Opera
Jenufa (Opera North, Leeds) I Masnadieri (Royal Opera House)
Almost sublime
Michael Tanner
Jenufa. Janacek's first operatic masterpiece, is nevertheless not a consistently fine work, as all his later operas that have entered the repertoire are. They are all written in an idiom that now commands assent, as at one time it was regarded — by Ernest Newman, for instance — as the trademark of a gauche amateur. Janacek's immediately recognisable voice, or style, with the alternating harsh and warm orchestration, the jagged melodic lines, the lack of development and consequent conciseness, up to a point dictates what kind of action and what kind of psychology he is interested in portraying.
Jenufa is more expansive than that, and the more familiar the later works become, the more the contrast between them and this much earlier opera becomes evident, The subject-matter, however, is already absolutely typical of him, and this means that, for all the wonderful and inimitable things in the score, it's clear that Janacek hasn't yet got the courage to cut things down to the bone, one of the features which make the later works so devastating, even the finally mellow Cunning Little Vixen.
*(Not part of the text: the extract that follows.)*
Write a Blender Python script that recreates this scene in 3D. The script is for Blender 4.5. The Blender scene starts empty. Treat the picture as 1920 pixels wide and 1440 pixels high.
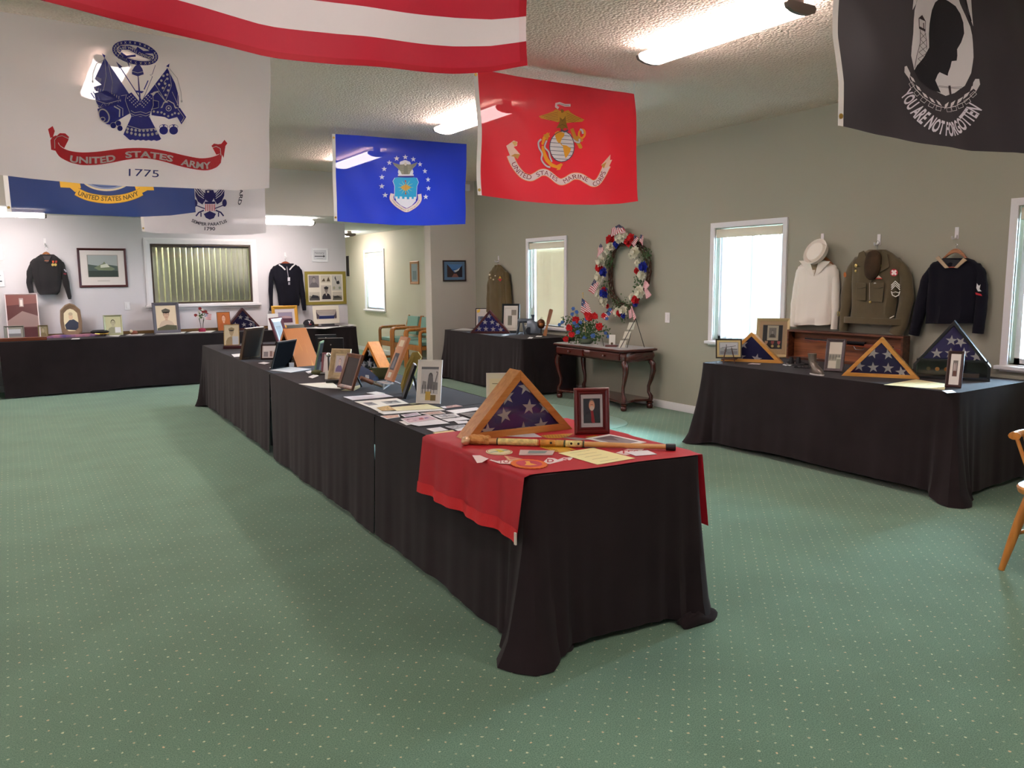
import bpy, bmesh, math, random
import numpy as np
from mathutils import Vector, Matrix
from mathutils.geometry import tessellate_polygon
random.seed(7)
SC = bpy.context.scene
COL = SC.collection
# ------------------------------------------------------------------ camera
F_PX, CAM_H = 1500.0, 1.55
_v1 = np.array([15-960, -(528-720), -F_PX]); _v1 /= np.linalg.norm(_v1)
_v2 = np.array([3425-960, -(500-720), -F_PX]); _v2 /= np.linalg.norm(_v2)
_u = np.cross(_v2, _v1); _u /= np.linalg.norm(_u)
_x = np.cross(_v1, _u)
ROT = np.array([_x, _v1, _u])
cam_d = bpy.data.cameras.new('camera'); cam = bpy.data.objects.new('camera', cam_d); COL.objects.link(cam)
cam_d.sensor_width = 36; cam_d.lens = F_PX/1920*36; cam_d.clip_start = .02; cam_d.clip_end = 200
mw = Matrix.Identity(4)
for i in range(3):
    for j in range(3): mw[i][j] = ROT[i][j]
mw.translation = (0, 0, CAM_H); cam.matrix_world = mw
SC.camera = cam
# ------------------------------------------------------------------ world, exposure, daylight
W_STR = 120.0; LAMP = 17.0
w = bpy.data.worlds.new('sky'); SC.world = w; w.use_nodes = True
bg = w.node_tree.nodes['Background']; bg.inputs[0].default_value = (.52, .78, 1, 1); bg.inputs[1].default_value = W_STR
SC.view_settings.view_transform = 'Standard'; SC.view_settings.look = 'None'; SC.view_settings.gamma = 1
SC.view_settings.exposure = 0.92; SC.view_settings.use_curve_mapping = False
try:
    SC.cycles.max_bounces = 8; SC.cycles.transparent_max_bounces = 16; SC.cycles.use_denoising = True
    SC.cycles.sample_clamp_indirect = 6; SC.cycles.caustics_reflective = False; SC.cycles.caustics_refractive = False
except Exception: pass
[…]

The music which helps to set the scene is in part integral — the opening music of the mill-wheel, for instance, which accompanies the opening musings of Grandmother Buryjovka — but some of it is more in a generic vein, and though it has its own charms one becomes impatient for Janacek to get on with being himself, and to stop being Smetanesque, there already being enough of that kind of thing.
That, I feel, is one reason why Act II is so much the strongest, with attention entirely focused on the main characters, and especially on the fearful crisis which the Kostelnicka faces; Janacek is at his most overwhelming when a fateful decision has to be taken, and at his most radiant when it is taken, and he can celebrate the courage of the person taking it, even if the decision is as terrible as to drown a baby. He loves intensity, and if his music has a compassionate quality, as it sometimes seems to have and sometimes seems utterly to be without, it is to illuminate the condition of anyone who is worked up, in one way or another. So Jenufa herself, the Kostelnicka, and Laca are all flooded with the amazing music with which the composer endows them. In the outer acts, neither of which is particularly long, things seem to mark time because wedding dances, drunken celebrations, and suchlike have to be gone through though later Janacek would have found ways of simply avoiding them.
At Leeds, in the revival of Tom Cairns's production, I did feel the longueurs, partly because there are two lengthy intervals, and as always with Janacek once an opera has begun one wants to do nothing hut see it straight through. Characterisation is sharp, though more on stage than from the orchestra pit, where Elgar Howarth is a bit relaxed. Giselle Allen's heroine is right, in that she is self-effacing and anxious, but as with all the composer's favourites desperate for happiness. Kostelnicka is Josephine Barstow, and is a demonstration, alas, of how easy a slide into self-parody can be. From the moment she appears she behaves like the first Mrs Rochester, the whole role turned into a rant. Her vocal resources are now tenuous, but even in her prime she would have been taxing them to the utmost. For all her severity and overwrought sense of propriety Kostelnicka does mean well, and none of that comes across. The two rival men are both superb, Kevin Anderson a clever study of a spoiled pretty boy, Jeffrey Lloyd-Roberts complex and moving. A superbly strong account of Grandmother comes from Pauline Tinsley, a real collector's item of a performance.
From the almost sublime to the semiridiculous: Verdi's I Masnadieri, in Elijah Moshinsky's unilluminating production, first saw the light in Edinburgh during the Schiller-Verdi Festival of 1998. It is strongly cast, and conducted with some panache by Edward Downes. But nothing is done dramatically to help an intrinsically absurd piece along, and enjoyment is confined to the merits of the individual performers, of whom the most impressive are the two with the smallest roles: Rene Pape, as the old and abused Count, is absolutely magnificent, an example of how to make a little go an extraordinary distance. Eric Halfvarson, in the still smaller role of Moser, the priest who unwelcomely tells the villain Francesco that the two deadliest sins are just the ones he has committed (or thinks he has), is almost as fine: we needn't worry about great basses. The quasi-hero Carlo, given to venting philosophical reflections out of the blue, and to the accompaniment of strangely inappropriate music, is Franco Farina singing at his best. He isn't blessed with a distinctive or beautiful tenor voice, but he did some sensitive things with it, including some amazing soft high notes. Dmitri Hvorostovsky managed to inject a fair dose of villainy into his intrinsically friendly-sounding voice. Only the Jenny Lind role of Amalia is seriously undercast, with Paula Delligatti producing thin and blanched tone, and quite infirm in her top register. Verdi has given Amalia rather uninspired music, redeemable only by lots of beauty or character. This is a very uneven piece, but there are some areas of agreeable liveliness and energy, and mostly the musical performance, unlike the staid production, did them justice.